THE FORGIVENESS OF BLOOD (2011) screened last week at the 52nd Thessaloniki Film Festival (TIFF) 2011. Director Joshua Marston once again impresses audiences with his one-of-a-kind filmic verisimilitude. Similar to his international hit MARIA FULL OF GRACE (2004), which was filmed in Columbia and in Columbian Spanish with English subtitles, this globe-trotting American does the same with FORGIVENESS OF BLOOD, using local talent (the main actors from Albania- Tristan Halilaj and Sindi Laçej) and filming it in the local language, Albanian. Going against the grain of his fellow Americans who have shown the world their collective disinterest to read subtitled films (much less direct and produce subtitled films) Marston has surprisingly struck a chord once again and has yet received critical acclaim for this his latest work. The film picked up the Silver Bear Award at the 2011 Berlin Film Festival for Best Screenplay and Prize of the Ecumenical Jury.

FORGIVENESS OF BLOOD is a drawn-out poetic suspense story about a teen-aged boy, Nik, and his sister, Rudina, as they come to grips with the paradox of life in a modern world in an ancient land. In the main city, life is like anywhere else, with rampant internet and technology, where things are changing daily through mass information and globalization. But in Albanian village life, things have changed little over the centuries where beliefs like ‘an eye for an eye’ makes up a significant part of the local moral code, where antique blood feuds are still part of every day reality.

They say a film is in the title and here I would have to agree. The title alone draws attention to the story at hand. Blood has been spilt, but will Forgiveness be an option? Not from what we know about the endless vendetta. When one man’s blood is spilt, someone from the other side must pay. And in this film, that someone is the young teenager Nik. The film offers a glimpse into the realities of contemporary Albania as it races forward with dizzying globalization and yet continues to cling onto its past for dear life.
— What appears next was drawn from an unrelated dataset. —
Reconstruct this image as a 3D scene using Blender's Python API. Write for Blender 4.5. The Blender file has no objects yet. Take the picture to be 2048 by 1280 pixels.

Marston has a knack for going into the countries with the toughest to break stereotypes (Columbia with its cocaine cartels and drug trafficking mules and Albania with its notorious blood feuds and vendettas) and puts a face to these widely known yet misunderstood social dilemmas. With subtlety and passion, Josh Marston manages to get to the core of the vulnerable and complicated truths of such problems and in so doing, breaks down walls and opens minds, with the universal and enduring language of cinema.